In a comparison of 50 European countries, the UK is behind only Russia and Turkey with regards to the number of prisoners it has detained in its prisons, according to the latest Council of Europe figures.




Prison congestion is one of the biggest issues prisons face and whilst the UK is now what would be considered ‘overcrowded’ in the true sense of the word, the latest prison population figures stands at 85,398 (as of 8 April 2016), with an operational capacity of 88,043. Put into context, this means that the prison population in England and Wales has approximately doubled in the last 25 years. 

There are many arguments as to why this is the case and even more suggesting what needs to be done to tackle the rise head-on. 

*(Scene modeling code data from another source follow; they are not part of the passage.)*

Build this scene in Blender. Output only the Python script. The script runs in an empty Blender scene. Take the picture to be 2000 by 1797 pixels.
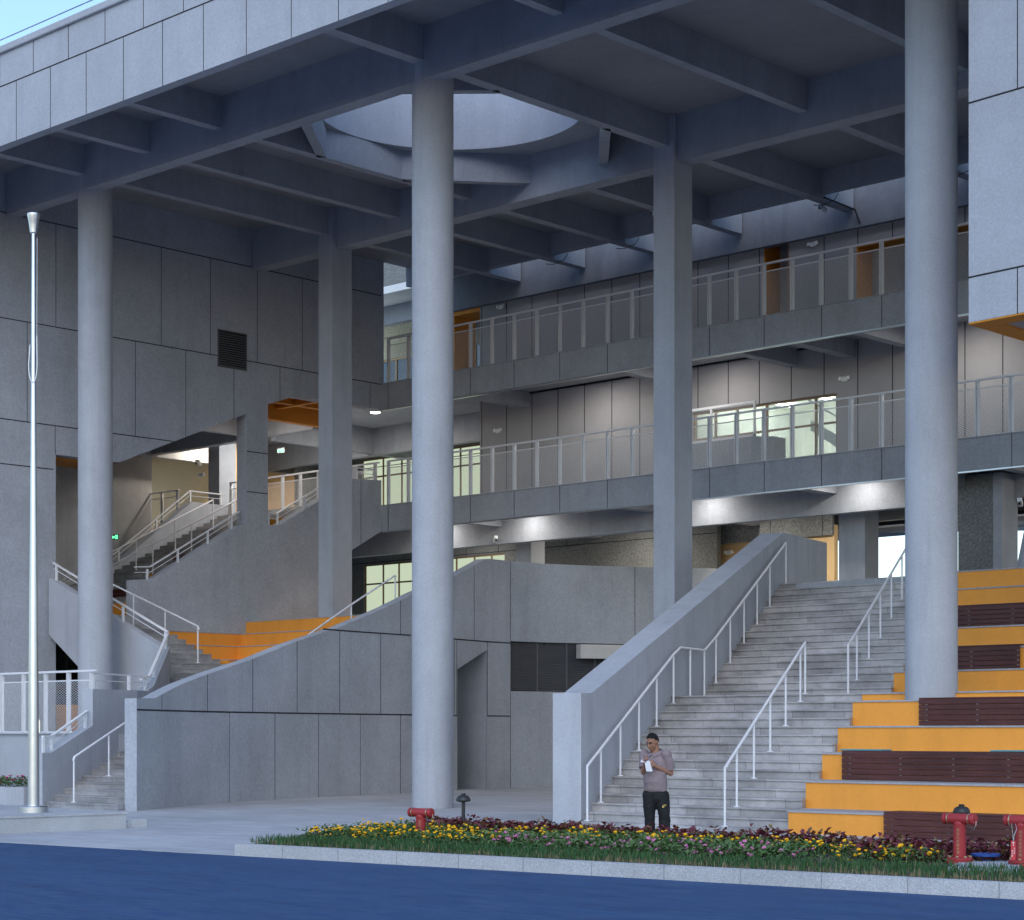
import bpy, bmesh, math, random
from math import sin, cos, tan, radians, pi, floor, sqrt, atan2
from mathutils import Vector, Matrix
random.seed(7)
SC = bpy.context.scene
COL = SC.collection
# ---- survey helpers: world X runs along the canopy front, Y goes into the depth, Z up; metres
FPX, YH, HC, AL = 3833.0, 1430.0, 1.65, radians(46.8)
SA, CA = sin(AL), cos(AL)
def ray(px, py):
    r = (px-1000)/FPX; u = (YH-py)/FPX
    return (r*SA-CA, r*CA+SA, u)
def onZ(px, py, z):
    a = ray(px, py); t = (z-HC)/a[2]; return (a[0]*t, a[1]*t, z)
def onX(px, py, X):
    a = ray(px, py); t = X/a[0]; return (X, a[1]*t, HC+a[2]*t)
def onY(px, py, Y):
    a = ray(px, py); t = Y/a[1]; return (a[0]*t, Y, HC+a[2]*t)
def onD(px, py, d):
    a = ray(px, py); return (a[0]*d, a[1]*d, HC+a[2]*d)
def XY(px, Y): return onY(px, 1000, Y)[0]
# ---- mesh builder
class MB:
    def __init__(s): s.v = []; s.f = []; s.m = []
    def face(s, pts, m=0):
        n = len(s.v); s.v += [tuple(p) for p in pts]; s.f.append(tuple(range(n, n+len(pts)))); s.m.append(m)
    def add(s, vs, fs, m=0):
        n = len(s.v); s.v += [tuple(p) for p in vs]
        for f in fs: s.f.append(tuple(i+n for i in f)); s.m.append(m)
    def box(s, x0, x1, y0, y1, z0, z1, m=0):
        s.add([(x0,y0,z0),(x1,y0,z0),(x1,y1,z0),(x0,y1,z0),(x0,y0,z1),(x1,y0,z1),(x1,y1,z1),(x0,y1,z1)],
              [(3,2,1,0),(4,5,6,7),(0,1,5,4),(1,2,6,5),(2,3,7,6),(3,0,4,7)], m)
    def obox(s, c, a, b, d, m=0):
        c, a, b, d = Vector(c), Vector(a), Vector(b), Vector(d)
        P = [c+i*a+j*b+k*d for k in (-1,1) for i, j in ((-1,-1),(1,-1),(1,1),(-1,1))]
        s.add(P, [(3,2,1,0),(4,5,6,7),(0,1,5,4),(1,2,6,5),(2,3,7,6),(3,0,4,7)], m)
    def beam(s, p, q, w, h, m=0):
        p, q = Vector(p), Vector(q); d = (q-p); L = d.length; d.normalize()
        side = d.cross(Vector((0,0,1)))
        if side.length < 1e-4: side = Vector((1,0,0))
        side.normalize(); up = side.cross(d)
        s.obox((p+q)/2, d*(L/2), side*(w/2), up*(h/2), m)
    def prism(s, poly, axis, a, b, m=0, mcap=None):
        n = len(poly)
        def mk(p, t):
            if axis == 'z': return (p[0], p[1], t)
            if axis == 'x': return (t, p[0], p[1])
            return (p[0], t, p[1])
        V = [mk(p, a) for p in poly]+[mk(p, b) for p in poly]
        F = [(i, (i+1) % n, (i+1) % n+n, i+n) for i in range(n)]
        s.add(V, F, m)
        s.face([mk(p, a) for p in reversed(poly)], m if mcap is None else mcap)
        s.face([mk(p, b) for p in poly], m if mcap is None else mcap)
    def tube(s, pts, r, n=8, m=0, cap=True):
        pts = [Vector(p) for p in pts]; rs = r if isinstance(r, (list, tuple)) else [r]*len(pts)
        base = len(s.v); prev = None
        for i, p in enumerate(pts):
            if i == 0: t = pts[1]-p
            elif i == len(pts)-1: t = p-pts[i-1]
            else: t = (pts[i+1]-p).normalized()+(p-pts[i-1]).normalized()
            t.normalize()
            if prev is None:
                u = t.cross(Vector((0,0,1)))
                if u.length < .02: u = t.cross(Vector((1,0,0)))
            else:
                u = prev-t*prev.dot(t)
            u.normalize(); prev = u; w = t.cross(u)
            for k in range(n):
                a = 2*pi*k/n; s.v.append(tuple(p+(u*cos(a)+w*sin(a))*rs[i]))
        for i in range(len(pts)-1):
            for k in range(n):
                s.f.append((base+i*n+k, base+i*n+(k+1) % n, base+(i+1)*n+(k+1) % n, base+(i+1)*n+k)); s.m.append(m)
        if cap:
            s.f.append(tuple(base+k for k in reversed(range(n)))); s.m.append(m)
            e = base+(len(pts)-1)*n
            s.f.append(tuple(e+k for k in range(n))); s.m.append(m)
    def lathe(s, prof, c, n=24, m=0, ax=None):
        c = Vector(c); w = Vector(ax or (0,0,1)).normalized()
        u = w.cross(Vector((0,0,1)))
        if u.length < .02: u = Vector((1,0,0))
        u.normalize(); v = w.cross(u); base = len(s.v)
        for r, z in prof:
            for k in range(n):
                a = 2*pi*k/n; s.v.append(tuple(c+(u*cos(a)+v*sin(a))*max(r, 1e-4)+w*z))
        for i in range(len(prof)-1):
            for k in range(n):
                s.f.append((base+i*n+k, base+i*n+(k+1) % n, base+(i+1)*n+(k+1) % n, base+(i+1)*n+k)); s.m.append(m)
        s.f.append(tuple(base+k for k in reversed(range(n)))); s.m.append(m)
        e = base+(len(prof)-1)*n
        s.f.append(tuple(e+k for k in range(n))); s.m.append(m)
    def build(s, name, mats, parent=None, smooth=False, bevel=0, normals=True):
        if not isinstance(mats, (list, tuple)): mats = [mats]
        if parent is not None: b = wloc(parent)
        else:
            xs = [v[0] for v in s.v]; ys = [v[1] for v in s.v]; zs = [v[2] for v in s.v]
            b = Vector(((min(xs)+max(xs))/2, (min(ys)+max(ys))/2, min(zs)))
        me = bpy.data.meshes.new(name)
        me.from_pydata([(v[0]-b.x, v[1]-b.y, v[2]-b.z) for v in s.v], [], s.f)
        for mt in mats: me.materials.append(mt)
        me.polygons.foreach_set('material_index', s.m)
        if normals:
            bm = bmesh.new(); bm.from_mesh(me); bmesh.ops.recalc_face_normals(bm, faces=bm.faces); bm.to_mesh(me); bm.free()
        if smooth:
            me.polygons.foreach_set('use_smooth', [True]*len(me.polygons))
            me.set_sharp_from_angle(angle=radians(38))
        me.update()
        o = bpy.data.objects.new(name, me); COL.objects.link(o)
        if parent is not None: o.parent = parent
        else: o.location = b
        if bevel:
            mo = o.modifiers.new('edge', 'BEVEL'); mo.width = bevel; mo.segments = 2; mo.limit_method = 'ANGLE'; mo.angle_limit = radians(50)
        return o
def wloc(o):
    v = Vector(o.location)
    while o.parent is not None: o = o.parent; v = v+Vector(o.location)
    return v
def tag(o, label, cat, group=None, kind=None):
    o['label'] = label; o['category'] = cat
    if group: o['group'] = group
    if kind: o['kind'] = kind
    return o
def struct(o): o['kind'] = 'structure'; return o
def thing(name, label, cat, loc, group=None):
    o = bpy.data.objects.new(name, None); COL.objects.link(o); o.location = loc; o.empty_display_size = .3
    return tag(o, label, cat, group)
def inst(src, parent, dloc):
    c = src.copy(); COL.objects.link(c); c.parent = parent; c.location = dloc; return c
def dup(root, loc, rotz=None, label=None):
    r = root.copy(); COL.objects.link(r); r.location = loc
    if rotz is not None: r.rotation_euler = (0, 0, rotz)
    if label: r['label'] = label
    for ch in list(root.children):
        c = ch.copy(); COL.objects.link(c); c.parent = r
        for g in ch.children:
            d = g.copy(); COL.objects.link(d); d.parent = c
    return r
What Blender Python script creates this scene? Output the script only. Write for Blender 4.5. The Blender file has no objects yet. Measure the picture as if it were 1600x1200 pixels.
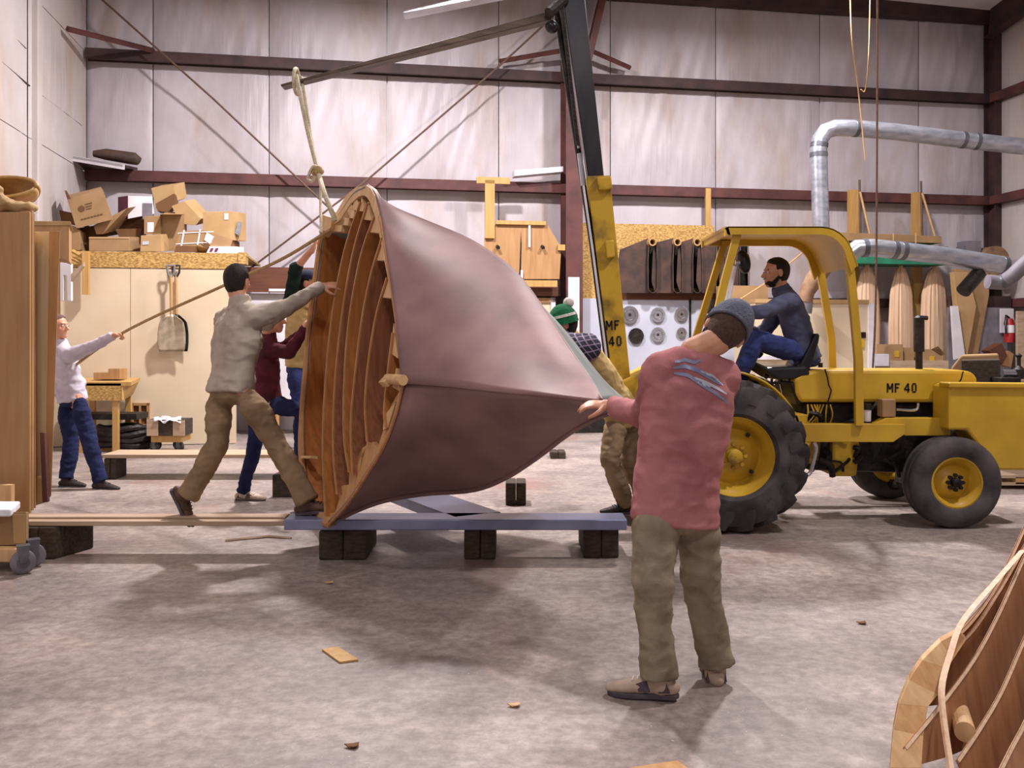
import bpy, bmesh, math, random
from mathutils import Vector, Matrix, noise
random.seed(7)
S = bpy.context.scene
COL = S.collection
V = Vector
# ---------------------------------------------------------------- camera
F, CX, HY, H = 1400.0, 800.0, 530.0, 1.55
cam_d = bpy.data.cameras.new('camera'); cam = bpy.data.objects.new('camera', cam_d); COL.objects.link(cam)
cam.location = (0, 0, H); cam.rotation_euler = (math.pi/2, 0, 0)
cam_d.sensor_width = 36; cam_d.lens = 36*F/1600; cam_d.shift_y = -70/1600; cam_d.clip_end = 100
S.camera = cam
# ---------------------------------------------------------------- world, lamps, exposure
w = bpy.data.worlds.new('world'); S.world = w; w.use_nodes = True
w.node_tree.nodes['Background'].inputs[0].default_value = (0.50, 0.50, 0.56, 1)
w.node_tree.nodes['Background'].inputs[1].default_value = 0.3
S.view_settings.view_transform = 'Standard'; S.view_settings.look = 'None'
S.view_settings.gamma = 1; S.view_settings.use_curve_mapping = False
S.view_settings.exposure = 0.14
def lamp(x, y, z, e, r=0.55, c=(1.0, 0.93, 0.945)):
    d = bpy.data.lights.new('high_bay_lamp', 'AREA'); d.shape = 'DISK'; d.energy = e; d.size = r; d.color = c
    o = bpy.data.objects.new('high_bay_lamp', d); o.location = (x, y, z); COL.objects.link(o)
lamp(-1.7, 10.7, 7.4, 860, 0.4)
lamp(3.8, 11.6, 7.3, 640)
lamp(-2.2, 2.6, 8.2, 110)
lamp(5.0, 4.8, 8.0, 360)
lamp(0.8, -3.0, 8.4, 210)
# ---------------------------------------------------------------- coordinates
def P(px, py, Y): return V(((px-CX)/F*Y, Y, H-(py-HY)/F*Y))
def G(px, py, z=0.0): return P(px, py, (H-z)*F/(py-HY))
WS = 1400/8200.0
AW = math.atan(WS)
WU = V((math.cos(AW), math.sin(AW), 0)); WN = V((math.sin(AW), -math.cos(AW), 0)); WO = V((0, 16.0, 0)); UZ = V((0, 0, 1))
def BW(px, py, off=0.0):
    Y = (16-off/math.cos(AW))/(1-WS*(px-CX)/F); return P(px, py, Y)
def W(u, off, z): return WO+WU*u+WN*off+UZ*z
def lerp(a, b, t): return a+(b-a)*t
def catmull(pts, n):
    pts = [V(p) for p in pts]; m = len(pts)-1; out = []
    for i in range(n):
        t = i/(n-1)*m; k = min(int(t), m-1); f = t-k
        p1, p2 = pts[k], pts[k+1]
        p0 = pts[k-1] if k > 0 else p1*2-p2
        p3 = pts[k+2] if k+2 <= m else p2*2-p1
        out.append(0.5*((2*p1)+(p2-p0)*f+(2*p0-5*p1+4*p2-p3)*f*f+(3*p1-p0-3*p2+p3)*f*f*f))
    return out
# ---------------------------------------------------------------- materials
def nodes(name):
    m = bpy.data.materials.new(name); m.use_nodes = True
    return m, m.node_tree.nodes, m.node_tree.links, m.node_tree.nodes['Principled BSDF']
def rgb(r, g, b):
    f = lambda c: (c/255/12.92) if c/255 <= 0.04045 else ((c/255+0.055)/1.055)**2.4
    return (f(r), f(g), f(b), 1)
def mat(name, c1, c2=None, scale=6.0, rough=0.6, metal=0.0, stretch=(1, 1, 1), bump=0.0, detail=5.0, lo=0.35, hi=0.65, bscale=None, spec=0.4, coat=0.0, vor=False, dist=0.02):
    m, N, L, b = nodes(name)
    b.inputs['Roughness'].default_value = rough; b.inputs['Metallic'].default_value = metal
    b.inputs['Specular IOR Level'].default_value = spec; b.inputs['Coat Weight'].default_value = coat
    tc = N.new('ShaderNodeTexCoord'); mp = N.new('ShaderNodeMapping'); mp.inputs['Scale'].default_value = stretch
    L.new(tc.outputs['Object'], mp.inputs['Vector'])
    if vor:
        t = N.new('ShaderNodeTexVoronoi'); t.inputs['Scale'].default_value = scale; out = t.outputs['Color']
    else:
        t = N.new('ShaderNodeTexNoise'); t.inputs['Scale'].default_value = scale; t.inputs['Detail'].default_value = detail; out = t.outputs['Fac']
    L.new(mp.outputs[0], t.inputs['Vector'])
    r = N.new('ShaderNodeValToRGB'); r.color_ramp.elements[0].position = lo; r.color_ramp.elements[1].position = hi
    r.color_ramp.elements[0].color = c1; r.color_ramp.elements[1].color = c2 or c1
    L.new(out, r.inputs[0]); L.new(r.outputs[0], b.inputs['Base Color'])
    if bump:
        t2 = N.new('ShaderNodeTexNoise'); t2.inputs['Scale'].default_value = bscale or scale*3; t2.inputs['Detail'].default_value = 4
        L.new(mp.outputs[0], t2.inputs['Vector'])
        bp = N.new('ShaderNodeBump'); bp.inputs['Strength'].default_value = bump; bp.inputs['Distance'].default_value = dist
        L.new(t2.outputs['Fac'], bp.inputs['Height']); L.new(bp.outputs[0], b.inputs['Normal'])
    return m
def woodm(name, c1, c2, stretch, scale=3.0, rough=0.55, bump=0.15):
    return mat(name, c1, c2, scale, rough, stretch=stretch, bump=bump, bscale=scale*4, lo=0.3, hi=0.7, dist=0.004)
M = {}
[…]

According to the Prison Reform Trust, the prison population in England and Wales has soared by over 40,000 since 1993. England and Wales has the highest imprisonment rate in Western Europe at 148 per 100,000 of the population and is estimated to cost £1.22bn annually. This compares to an imprisonment rate of 118 per 100,000 in France and 81 per 100,000 in Germany. 

What has caused such an extraordinary growth?


By March 2021 (the end of the projection period) the UK’s prison population is estimated to be 89,900, according to the Prison Reform Trust, which is strongly in favour of introducing what it calls a ‘multi-faceted programme, focused on sentencing reform’. It argues that ‘an explosion in the use of indeterminate sentences and the increased use of long determinate sentences are key drivers behind the near doubling of prison numbers in the past two decades’. 



There have, of course, as the trust notes, been significant changes in the type of cases being brought to justice, with more serious and historic cases coming before the courts. And with Ministry of Justice (MoJ) statistics revealing the average prison sentence is now nearly four months longer than 20 years ago (at 15.9 months) and sentences for more than ten years having tripled since 2005, there doesn’t appear to be a reversal in the prison population growth. 

What action is the government taking?


In his speech solely on prisons back in February this year, Prime Minister, David Cameron said that “the prison population draws mostly from the ranks of those whose life chances were shot to pieces from the start”, and that more needs to be done to understand and address the root-causes of crime. 

We are of course yet to hear more about what Cameron’s observations will mean. The prison reforms do not appear to be as closely aligned to a reduction in prison numbers as first thought with Justice Secretary Michael Gove, openly stating that he can reform prisons without cutting inmate numbers, rejecting the view that ‘it is only possible to rehabilitate if you dramatically reduce the prison population’. 

What is certain though, is that there is a wide range of factors to consider, not least of all what can be done to prevent people from entering into a life of crime in the first place. 

It is crucial that efforts are focused on keeping minor and non-violent offenders out of prison and that they are put into programmes that can help them better address the problems which have led to their offending behaviour in the first place. This, many prison-reform charities say, must involve the work of offender healthcare professionals in diverting addicts and people with mental health needs into treatment as early as possible.